I have personally experienced the effects of the smog in Mexico City, where there’s such a prevalent haziness that it’s rare to see the volcanoes surrounding the city. During the last day of my most recent visit, a storm washed the pollutants out of the air and there was, suddenly a clear view. That seemingly infinite city suddenly gained edges and you could see the snow-capped volcanoes in the distance—a glimpse of the valley before industrialization. Then the smog came back and obscured it all. Pollution has become so normal in Mexico City that it no longer looks strange that there’s no horizon.
A couple of years ago I interviewed the Dutch author Joris Luyendijk, who told relayed a story about the biggest floods to ever have hit The Netherlands. Let me quote the Dutch Ministry of Infrastructure, because they sum up the devastation in quite accurate terms: “The disaster claimed the lives of 1,836 people and tens of thousands of animals, and many homes were destroyed.”

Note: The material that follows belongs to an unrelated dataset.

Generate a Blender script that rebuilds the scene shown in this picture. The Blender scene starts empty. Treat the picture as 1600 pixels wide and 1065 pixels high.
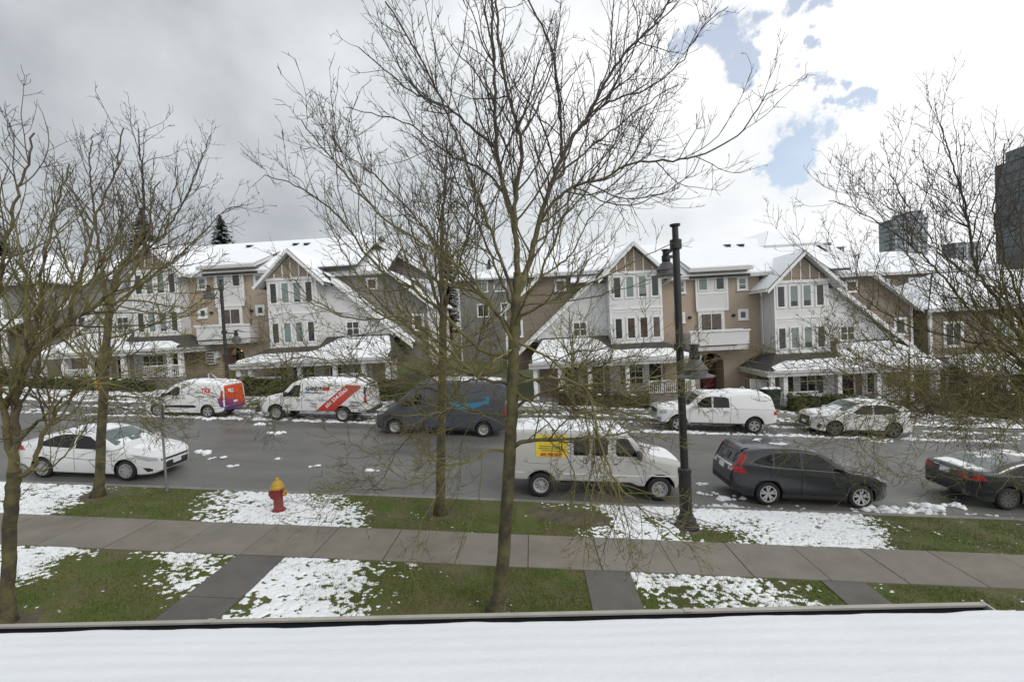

Luyendijk told me that this flood was instrumental in uniting the country behind hugely ambitious measures to control the floods: People understood that they could never have a catastrophe like this happen again, and a broad majority in parliament voted to create the infrastructure that has been protecting the country ever since. “The flood”, Luyendijk explained, “created political capital”: It was suddenly advantageous to do something about it.
I find that story both hopeful and depressing: Hopeful because it illustrates that it’s possible to create meaningful action if there is sufficient “political capital” to spend, and depressing because it feels like reaching that point requires a disaster, a powerful image, an atrocity that’s there for all to see and to unite against.